Vous vous méfiez en même temps des discours idéologiques. Et vous puisez volontiers dans votre propre parcours la matière de vos livres. Les personnages de votre dernier roman son tirés de votre propre expérience. La progression du récit obéit à la fameuse règle des trois unités, temps, lieu et action. Des pages d’une grande poésie ponctuent aussi le roman. Ne peut-on pas conclure de tout cela que Rachid Boudjedra au final , tout en se démarquant du roman traditionnel, est du côté du classicisme contemporain ?
Rachid BOUDJEDRA : Parce que j'adhère totalement à l'idéologie marxiste depuis l'âge de 17 ans, j'ai toujours eu peur de confondre art et idéologie.

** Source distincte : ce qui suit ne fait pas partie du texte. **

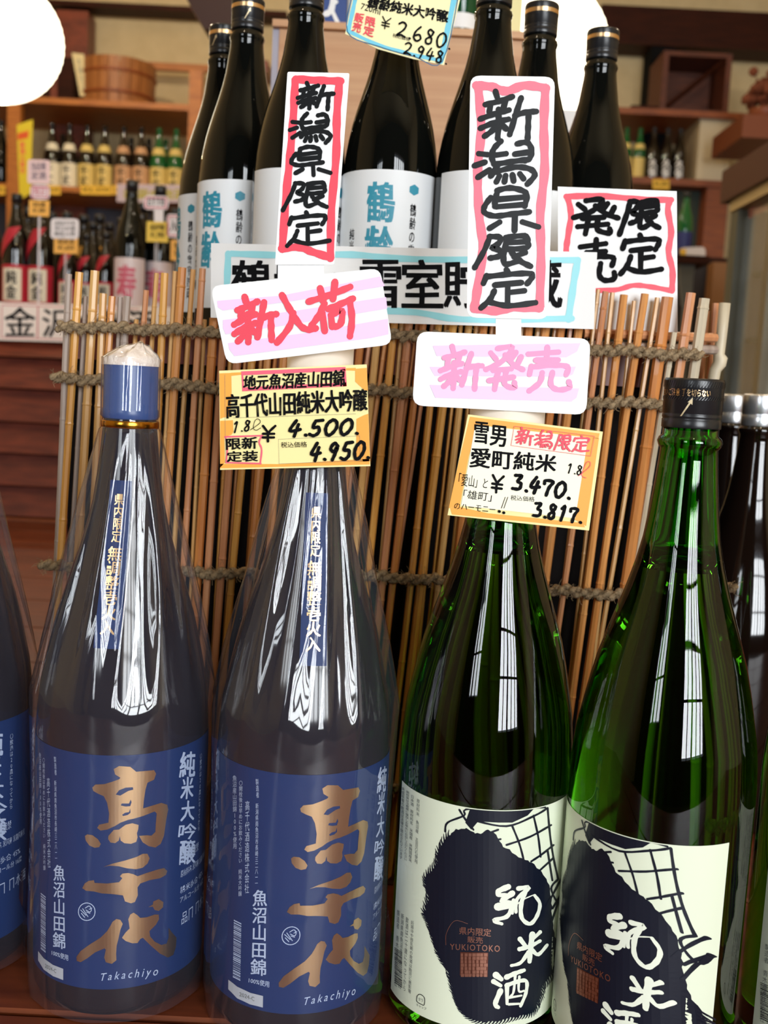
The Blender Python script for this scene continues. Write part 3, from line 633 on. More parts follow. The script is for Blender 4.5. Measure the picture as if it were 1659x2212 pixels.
# price card 4500
c = Card('price_card', 'yellow price card with orange border reading 4500 and 4950', 'price card', [PY2(*p) for p in ((120, 1085), (1270, 1035), (1298, 1828), (128, 1857))], .5935, YELLOW)
c.add('orange_border', [[PY2(*p) for p in q] for q in (((122, 1105), (215, 1102), (218, 1250), (205, 1440), (150, 1450), (128, 1460)), ((128, 1475), (228, 1470), (232, 1560), (215, 1585), (160, 1600), (165, 1800), (128, 1840)), ((128, 1810), (600, 1812), (1290, 1770), (1294, 1815), (128, 1845)), ((1180, 1070), (1270, 1062), (1280, 1240), (1250, 1235), (1180, 1170)), ((1250, 1430), (1283, 1420), (1295, 1790), (1188, 1795), (1190, 1460)), ((215, 1100), (300, 1097), (300, 1115), (215, 1125)), ((1110, 1065), (1185, 1062), (1185, 1085), (1110, 1082)))], ORANGE)
c.add('pink_box', ribbon([PY2(*p) for p in ((300, 1105), (305, 1170), (308, 1232))], 4) + [[PY2(*p) for p in ((290, 1090), (1100, 1055), (1105, 1085), (300, 1120))], [PY2(*p) for p in ((300, 1215), (1110, 1175), (1112, 1205), (300, 1245))], [PY2(*p) for p in ((1075, 1058), (1105, 1055), (1115, 1205), (1085, 1207))]], PINKRED)
c.add('red_box', ribbon([PY2(*p) for p in ((165, 1600), (458, 1590))], 3.5) + ribbon([PY2(*p) for p in ((455, 1590), (432, 1640), (452, 1700), (440, 1810))], 3.5) + ribbon([PY2(*p) for p in ((170, 1600), (185, 1680), (175, 1800))], 3.5) + ribbon([PY2(*p) for p in ((175, 1800), (445, 1808))], 3.5), PINKRED)
c.add('ruled_lines', ribbon([PY2(165, 1115), PY2(170, 1805)], .5) + ribbon([PY2(230, 1452), PY2(1185, 1420)], .5) + ribbon([PY2(583, 1618), PY2(1215, 1592)], .5) + ribbon([PY2(583, 1618), PY2(588, 1810)], .5) + ribbon([PY2(588, 1810), PY2(1222, 1785)], .5) + ribbon([PY2(1215, 1592), PY2(1222, 1785)], .5), GREYINK)
tx = text('地元魚沼産山田錦', [PY2(*p) for p in ((315, 1125), (1100, 1075), (1095, 1205), (310, 1235))], .035, wob=.012)
tx += text('高千代山田純米大吟醸', [PY2(*p) for p in ((175, 1270), (1270, 1225), (1272, 1395), (180, 1455))], .028, wob=.008)
tx += text('限新', [PY2(*p) for p in ((175, 1612), (415, 1600), (415, 1690), (178, 1700))], .04, wob=.02) + text('定装', [PY2(*p) for p in ((180, 1715), (420, 1705), (420, 1790), (182, 1795))], .04, wob=.02)
tx += text('税込価格', [PY2(*p) for p in ((602, 1640), (805, 1635), (806, 1680), (603, 1685))], 0)
c.add('lettering', tx, BLACK, raw=True)
dg = digits('4.500.', PY2, 675, 1475, 118, -4, -22, 125, 7.2) + digits('4.950.', PY2, 845, 1650, 100, -4, -22, 140, 7.2) + digits('¥', PY2, 458, 1508, 125, 0, -8, 130, 5.2) + digits('1.8', PY2, 228, 1485, 65, -8, -8, 85, 3.4)
dg += ribbon([PY2(*p) for p in ((365, 1545), (440, 1490), (425, 1460), (400, 1475), (388, 1530), (410, 1548), (445, 1530))], 1.3)
c.add('numerals', dg, BLACK)
# price card 3470
P3 = Fr(860, 640, 3.606)
c = Card('price_card', 'tilted yellow price card with orange border reading 3470 and 3817', 'price card', [P3(*p) for p in ((545, 920), (1595, 1055), (1487, 1825), (385, 1705))], .5930, YELLOW)
c.add('orange_border', [[P3(*p) for p in q] for q in (((560, 938), (1570, 1068), (1560, 1110), (620, 1000), (550, 1250), (480, 1640), (395, 1650), (470, 1300)), ((405, 1650), (480, 1640), (700, 1690), (1385, 1760), (1440, 1760), (1455, 1800), (420, 1700)), ((1480, 1100), (1565, 1105), (1465, 1790), (1375, 1740)))], ORANGE)
c.add('white_field', [[P3(*p) for p in ((600, 1005), (1480, 1100), (1380, 1730), (490, 1630))]], mat('pale_card_field', srgb(255, 250, 225), .6))
tx = text('雪', [P3(*p) for p in ((600, 975), (705, 985), (700, 1150), (590, 1140))], .028, wob=.02) + text('男', [P3(*p) for p in ((725, 1000), (845, 1015), (835, 1175), (715, 1160))], .028, wob=.02)
tx += text('愛町純米', [P3(*p) for p in ((570, 1175), (1240, 1240), (1225, 1370), (560, 1330))], .03, wob=.012)
tx += text('「愛山」と', [P3(*p) for p in ((478, 1375), (705, 1420), (690, 1500), (470, 1475))], 0, wob=.01) + text('「雄町」', [P3(*p) for p in ((515, 1505), (735, 1530), (725, 1600), (505, 1575))], 0, wob=.01) + text('のハーモニー', [P3(*p) for p in ((440, 1610), (760, 1640), (755, 1690), (435, 1655))], 0, wob=.01)
tx += text('税込価格', [P3(*p) for p in ((878, 1548), (1065, 1562), (1062, 1602), (875, 1588))], 0)
c.add('lettering', tx, BLACK, raw=True)
dg = digits('3.470.', P3, 905, 1380, 98, 17, -25, 125, 7.4) + digits('3.817.', P3, 1065, 1600, 82, 12, -20, 115, 6.6) + digits('¥', P3, 735, 1385, 110, 14, -16, 140, 5.2) + digits('1.8', P3, 1320, 1300, 55, 10, -10, 75, 2.8)
for x in (835, 855): dg += ribbon([P3(x, 1565), P3(x - 30, 1650)], 1.2)
dg += ribbon([P3(788, 1675), P3(790, 1677)], 6) + ribbon([P3(823, 1685), P3(825, 1687)], 6)
c.add('numerals', dg, BLACK)
rd = tris(hand('新潟限定', [[P3(*p) for p in q] for q in (((925, 1015), (1060, 1030), (1050, 1165), (915, 1150)), ((1070, 1035), (1210, 1050), (1200, 1190), (1060, 1180)), ((1225, 1070), (1350, 1080), (1340, 1215), (1215, 1200)), ((1365, 1085), (1500, 1095), (1485, 1220), (1355, 1210)))], 4.2))
rd += tris(ribbon([P3(905, 1015), P3(880, 1160)], .9) + ribbon([P3(905, 1012), P3(1530, 1090)], .9) + ribbon([P3(1530, 1090), P3(1500, 1245)], .9) + ribbon([P3(880, 1162), P3(1500, 1245)], .9) + ribbon([P3(*p) for p in ((1405, 1400), (1490, 1330), (1495, 1290), (1465, 1300), (1430, 1390), (1465, 1415))], 1.2))
c.add('red_lettering', rd, RED, raw=True)
# pink card 新入荷
c = Card('notice_card', 'white card with lilac stripes and red characters above the 4500 card', 'sign', [PY2(*p) for p in ((52, 425), (1375, 285), (1470, 880), (180, 1035))], .5965, WHITE, rnd=22)
c.add('lilac_stripes', [[PY2(*p) for p in q] for q in (((105, 540), (600, 500), (1375, 350), (1410, 425), (700, 540), (150, 615), (110, 590)), ((150, 690), (700, 620), (1420, 510), (1430, 600), (700, 720), (170, 800), (150, 750)), ((190, 870), (800, 790), (1435, 680), (1440, 800), (1300, 830), (240, 970), (200, 920)))], LILAC)
qs = [[PY2(*p) for p in q] for q in (((225, 510), (560, 480), (590, 850), (240, 890)), ((550, 490), (850, 480), (890, 840), (565, 875)), ((800, 420), (1160, 375), (1190, 820), (835, 860)))]
c.add('red_characters', hand('新入荷', qs, 14.5), RED)
# pink card 新発売
c = Card('notice_card', 'white card with lilac stripes and pale pink characters above the 3470 card', 'sign', [P3(*p) for p in ((150, 272), (1500, 330), (1465, 925), (110, 850))], .5965, WHITE, rnd=24)
c.add('lilac_stripes', [[P3(*p) for p in q] for q in (((270, 385), (1420, 365), (1395, 430), (1310, 475), (300, 465)), ((245, 550), (1385, 548), (1360, 610), (1310, 625), (285, 620)), ((245, 690), (1410, 718), (1390, 790), (1350, 820), (290, 790)))], LILAC)
PINK = mat('pink_marker', srgb(250, 150, 195), .5)
c.add('pink_characters', hand('新発売', [[P3(*p) for p in q] for q in (((325, 380), (670, 390), (650, 735), (330, 730)), ((680, 385), (1000, 390), (960, 725), (670, 735)), ((1010, 385), (1330, 400), (1340, 740), (1000, 745)))], 12), PINK)
# strips 新潟県限定
def strip(label, corners, Y, fr, border, bw, quads, w_, rnd, rm):
    c = Card('notice_strip', label, 'sign', corners, Y, WHITE, rnd=rnd)
    c.add('red_border', sum([ribbon([fr(*p) for p in st], bw) for st in border], []), rm)
    c.add('black_characters', hand('新潟県限定', [[fr(*p) for p in q] for q in quads], w_), mat('glossy_black_ink', (.005, .006, .007), .35, spec=.14))
    return c
Z1 = Fr(380, 0, 3.567); Z4 = Fr(740, 0, 3.253)
strip('narrow white strip with red border and five black characters, left of the two', [(621, 155), (755, 158), (722, 572), (594, 572)], .5990, Z1,
      [[(925, 610), (1100, 620), (1270, 625)], [(920, 615), (905, 900), (880, 1200), (850, 1500), (820, 1920)], [(1260, 625), (1240, 900), (1235, 1200), (1200, 1600), (1190, 1990)], [(815, 1915), (950, 1905), (1050, 1940), (1190, 1985)]], 17,
      [((925, 640), (1225, 620), (1215, 850), (945, 840)), ((870, 870), (1190, 870), (1200, 1105), (880, 1100)), ((880, 1140), (1170, 1120), (1200, 1355), (885, 1350)), ((830, 1400), (1160, 1400), (1170, 1610), (820, 1630)), ((850, 1640), (1170, 1630), (1195, 1890), (850, 1900))], 9.6, 4, RED)
G34 = Fr(740, 0, 3.253)
strip('wide white strip with pinkish red border and five black characters, right of the two', [(1016, 163), (1199, 166), (1184, 690), (1008, 686)], .5990, G34,
      [[(940, 600), (1050, 610), (1150, 640), (1280, 600), (1430, 620)], [(955, 620), (975, 900), (950, 1200), (960, 1500), (985, 1750), (945, 2050), (925, 2170)], [(1425, 630), (1415, 900), (1420, 1200), (1390, 1500), (1395, 1800), (1385, 2160)], [(925, 2165), (1080, 2185), (1200, 2160), (1385, 2165)]], 19,
      [((960, 640), (1370, 620), (1370, 990), (965, 985)), ((920, 985), (1360, 985), (1360, 1300), (925, 1300)), ((980, 1320), (1385, 1320), (1385, 1625), (985, 1630)), ((925, 1650), (1320, 1650), (1330, 1890), (925, 1890)), ((960, 1900), (1360, 1890), (1365, 2165), (965, 2170))], 12.5, 22, mat('pink_red_border', srgb(248, 110, 132), .5))
Card('paper_tab', 'small white paper tab joining the wide strip to the card below it', 'paper tab', [(1071, 680), (1126, 680), (1126, 735), (1071, 735)], .5998, WHITE)
Card('paper_tab', 'small white paper tab joining the narrow strip to the card below it', 'paper tab', [(600, 560), (700, 560), (700, 620), (600, 620)], .5998, WHITE)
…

Ce qui est souvent la règle chez les écrivains du tiers-monde qui perdent,souvent de vue, la subjectivité et le forage de la mémoire. le roman devient alors un tract , une leçon et il rate sa vocation.
Si vous pensez que je suis un " classique contemporain", je vous en laisse la responsabilité car je ne sais pas vraiment ce que je suis.
Comment travaille Boudjedra ses romans? A-t-il des secrets de fabrication? des marottes personnelles? Enfin comment vit-il au quotidien et comme créateur dans un pays où écrivain n'est pas un métier?
Rachid BOUDJEDRA : Non je n'ai ni secrets ni talismans. Je porte longtemps mes projets dans ma tête (Plusieurs années!) puis quand ils sont mûrs, je me mets à écrire très vite(Entre une et trois semaines) dans une tension extrême et un isolement total. C'est, peut-être, pourquoi je peux vivre de mon métier d'écrivain et de scénariste.Dans la vie quotidienne, je suis quelqu'un d'ordinaire, un citoyen comme les autres.
Vous n’hésitez pas dans vos entretiens publics à dire vers quels écrivains porte votre admiration. Non sans dire également vos réserves vis à vis d’autres. En particulier des auteurs algériens dont vous dites qu’ils pratiquent une
« littérature de loisirs » ou de « vision pour ceux de l’autre côté ».N’est-ce pas une appréciation par trop sévère ?
Rachid BOUDJEDRA : J'ai toujours dit et redit mon admirations pour les maîtres qui m'ont influencé; ce qui n'est pas le cas des autres écrivains algériens et j'ai toujours donné mon POINT DE VUE, min simple point de vue les autres écrivains algériens quand les journalistes me le demandent. En ce qui concerne les écrivains qui vivent à l'étranger, je les critique quand ils dénigrent politiquement l'Algérie dans les medias étrangers, pour avoir"l'absolution" de l'autre et profiter de ses prébendes. J'en veux à cette catégorie d'intellectuels(très minoritaires!) parce qu'elle a la haine et le mépris de soi. Il ne s'agit donc pas de "sévérité" mais du droit d'affirmer sincèrement ce que je crois.
Une dernière question: On sait que le doute est le sel de la littérature. Ecrire apporte-il l’apaisement à Rachid Boudjedra?
Rachid BOUDJEDRA : Oui le "Doute" est un élément fondamental dans la littérature qui ne m'apporte aucun apaisement. Au contraire, elle ne fait qu'aiguiser ce doute qui me ronge et me fait souffrir.